Tuesday, April 23, 2013

A Godawful Small Affair: Extra Credit 2 "Lust For Life"

Iggy Pop: "LUST FOR LIFE" (1977)

COVER SHOT: "Would you like to see some puppies?"


Here's one you'll probably know; Iggy plants the seeds for his eventual canonisation in the nineties.  The film of Irvine Welsh's Scotch language junkie ode "Trainspotting" would eventually propel the title track of this album into the stratosphere, happily coinciding with Britpop to bring him kicking and screaming up to date.  Plus, it's got "The Passenger" on it.  But what else is there?

The first thing to mention is that this is much more of a conventional rock album than "The Idiot".  There's nothing as alien as "Mass Production" or "Dum Dum Boys", nothing so sonically unsettling, but the lyrics bring all the unease one might expect, forming a loose arc or at least a series of peaks of troughs, going from celebratory to despairing to threatening at a rate of knots.  Also of note is our first visit from the rhythm section that is the Sales brothers, Hunt and Tony.  I wonder if we'll be hearing from them again on our journey, hmmmmmm?  Hmmmmmmmmmmmmmmmmm?  Hm.
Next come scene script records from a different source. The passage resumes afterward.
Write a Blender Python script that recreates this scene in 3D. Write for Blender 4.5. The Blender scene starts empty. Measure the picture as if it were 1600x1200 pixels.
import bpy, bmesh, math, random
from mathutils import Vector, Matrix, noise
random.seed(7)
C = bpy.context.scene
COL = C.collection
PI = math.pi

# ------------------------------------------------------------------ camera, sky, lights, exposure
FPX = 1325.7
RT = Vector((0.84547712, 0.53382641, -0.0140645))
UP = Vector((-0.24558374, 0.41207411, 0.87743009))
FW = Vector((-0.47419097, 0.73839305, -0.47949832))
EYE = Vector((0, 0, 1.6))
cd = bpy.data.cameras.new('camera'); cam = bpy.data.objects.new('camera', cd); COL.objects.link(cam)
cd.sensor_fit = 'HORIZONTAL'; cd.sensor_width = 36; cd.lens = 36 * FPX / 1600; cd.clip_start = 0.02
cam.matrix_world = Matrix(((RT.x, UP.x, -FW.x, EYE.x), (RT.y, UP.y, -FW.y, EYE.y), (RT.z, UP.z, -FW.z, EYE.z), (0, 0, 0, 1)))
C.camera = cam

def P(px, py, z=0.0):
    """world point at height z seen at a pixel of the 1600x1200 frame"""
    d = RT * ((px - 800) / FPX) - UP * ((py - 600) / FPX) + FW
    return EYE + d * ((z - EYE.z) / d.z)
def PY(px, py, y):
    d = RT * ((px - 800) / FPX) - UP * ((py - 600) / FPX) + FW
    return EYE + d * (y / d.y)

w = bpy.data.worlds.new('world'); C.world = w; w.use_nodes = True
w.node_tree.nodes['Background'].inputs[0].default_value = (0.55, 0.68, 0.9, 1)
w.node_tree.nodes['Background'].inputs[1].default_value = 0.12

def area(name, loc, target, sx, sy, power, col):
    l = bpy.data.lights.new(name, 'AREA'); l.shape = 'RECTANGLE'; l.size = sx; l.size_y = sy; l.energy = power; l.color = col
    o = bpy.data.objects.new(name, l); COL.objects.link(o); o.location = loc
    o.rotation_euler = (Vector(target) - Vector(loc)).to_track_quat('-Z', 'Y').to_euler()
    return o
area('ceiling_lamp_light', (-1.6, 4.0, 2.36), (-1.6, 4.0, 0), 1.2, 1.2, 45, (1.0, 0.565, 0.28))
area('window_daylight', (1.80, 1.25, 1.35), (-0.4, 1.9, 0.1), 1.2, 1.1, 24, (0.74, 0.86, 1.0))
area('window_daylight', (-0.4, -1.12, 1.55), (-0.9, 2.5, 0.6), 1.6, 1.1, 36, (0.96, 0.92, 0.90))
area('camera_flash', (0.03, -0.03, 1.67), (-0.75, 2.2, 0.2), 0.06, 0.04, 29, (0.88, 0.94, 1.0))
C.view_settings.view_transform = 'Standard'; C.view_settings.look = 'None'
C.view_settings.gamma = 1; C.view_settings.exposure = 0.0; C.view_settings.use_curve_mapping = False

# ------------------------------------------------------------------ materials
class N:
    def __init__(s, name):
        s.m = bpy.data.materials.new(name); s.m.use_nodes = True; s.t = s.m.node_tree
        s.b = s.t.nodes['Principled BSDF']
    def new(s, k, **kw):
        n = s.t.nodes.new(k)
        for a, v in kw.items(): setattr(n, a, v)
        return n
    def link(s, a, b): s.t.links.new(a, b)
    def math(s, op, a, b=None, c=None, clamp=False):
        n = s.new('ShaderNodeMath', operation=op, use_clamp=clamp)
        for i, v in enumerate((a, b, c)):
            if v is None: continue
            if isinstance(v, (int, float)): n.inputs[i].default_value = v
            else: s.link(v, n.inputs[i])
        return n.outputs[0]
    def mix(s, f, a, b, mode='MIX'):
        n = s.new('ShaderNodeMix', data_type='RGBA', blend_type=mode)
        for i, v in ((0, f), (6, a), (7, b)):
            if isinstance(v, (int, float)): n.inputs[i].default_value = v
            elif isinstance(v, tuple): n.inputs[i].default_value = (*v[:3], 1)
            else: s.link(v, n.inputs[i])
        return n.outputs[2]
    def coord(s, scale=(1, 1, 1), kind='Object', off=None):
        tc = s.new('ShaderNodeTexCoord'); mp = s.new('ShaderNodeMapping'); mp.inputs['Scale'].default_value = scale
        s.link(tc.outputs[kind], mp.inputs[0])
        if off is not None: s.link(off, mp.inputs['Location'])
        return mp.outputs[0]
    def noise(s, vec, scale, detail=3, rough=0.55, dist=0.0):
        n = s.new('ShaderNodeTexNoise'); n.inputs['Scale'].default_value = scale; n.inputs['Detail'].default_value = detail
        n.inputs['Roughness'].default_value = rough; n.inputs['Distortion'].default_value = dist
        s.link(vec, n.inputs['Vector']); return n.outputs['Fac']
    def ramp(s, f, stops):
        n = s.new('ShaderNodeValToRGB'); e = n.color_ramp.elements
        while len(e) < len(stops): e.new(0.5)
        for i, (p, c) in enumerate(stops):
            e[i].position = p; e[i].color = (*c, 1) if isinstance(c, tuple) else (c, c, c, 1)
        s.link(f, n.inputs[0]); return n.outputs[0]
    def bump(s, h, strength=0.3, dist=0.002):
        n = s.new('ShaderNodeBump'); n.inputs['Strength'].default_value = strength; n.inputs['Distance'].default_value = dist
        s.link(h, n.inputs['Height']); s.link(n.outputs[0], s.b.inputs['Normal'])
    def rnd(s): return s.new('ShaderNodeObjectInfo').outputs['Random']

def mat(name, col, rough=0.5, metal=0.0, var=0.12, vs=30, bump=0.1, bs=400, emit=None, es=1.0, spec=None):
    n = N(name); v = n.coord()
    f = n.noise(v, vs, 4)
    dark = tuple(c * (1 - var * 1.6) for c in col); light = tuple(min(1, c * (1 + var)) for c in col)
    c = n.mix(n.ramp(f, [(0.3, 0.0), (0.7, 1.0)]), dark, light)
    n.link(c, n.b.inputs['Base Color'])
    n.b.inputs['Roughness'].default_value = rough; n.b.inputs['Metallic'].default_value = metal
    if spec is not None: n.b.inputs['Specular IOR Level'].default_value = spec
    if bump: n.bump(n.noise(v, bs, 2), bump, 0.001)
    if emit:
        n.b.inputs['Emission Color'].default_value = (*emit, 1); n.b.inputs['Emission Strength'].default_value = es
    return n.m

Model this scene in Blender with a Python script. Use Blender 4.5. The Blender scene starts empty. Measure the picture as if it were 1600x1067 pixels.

Speaking of things we may be hearing from later, the album pivots on central track "Tonight", which starts with Iggy howling at the bedside of a dying acquaintance ("SHE WAS TURNING BLUE!!!"), before resolving itself into a delightfully cheesy little number which marks the album's sleeper highlight and sparks off its strongest sequence of songs.  And speaking of cheese, next up:

Here comes "Success!"  (Here comes "Success!")
Call and respond!  (Call and respond!)
Is all it does!  (Is all it does!)
You'd think it'd grate!  (You'd think it'd grate!)
But it never starts to grate...
(But it never starts to grate...)
Well done, "Success"!  (Well done, "Success"!)

Ahem.

Next up, the genuinely distressing "Turn Blue" (is anything not turning blue on this disk?) finds Iggy in "Word On A Wing"-mode, confessing his largely drug-related woes; it seems all the success, praying and pleading GTOs, Government loans and whatnot just doesn't fit in with his character, as he becomes the boogeyman again, stalking the squares of respectable suburbia as the "Neighbourhood Threat".  The story has come full circle: the half-feral real wild child - wait, I'm getting ahead of myself - from The Stooges has broken back through, to flail around stages for decades to come.  Long may he continue to do so.

Well, we've had some fun diversifying from our main topic, and now it's time to turn back to our original focus.  But remember what we've heard here; some of these songs will be returning in different forms later on.  Some will be welcome...  Others, really not.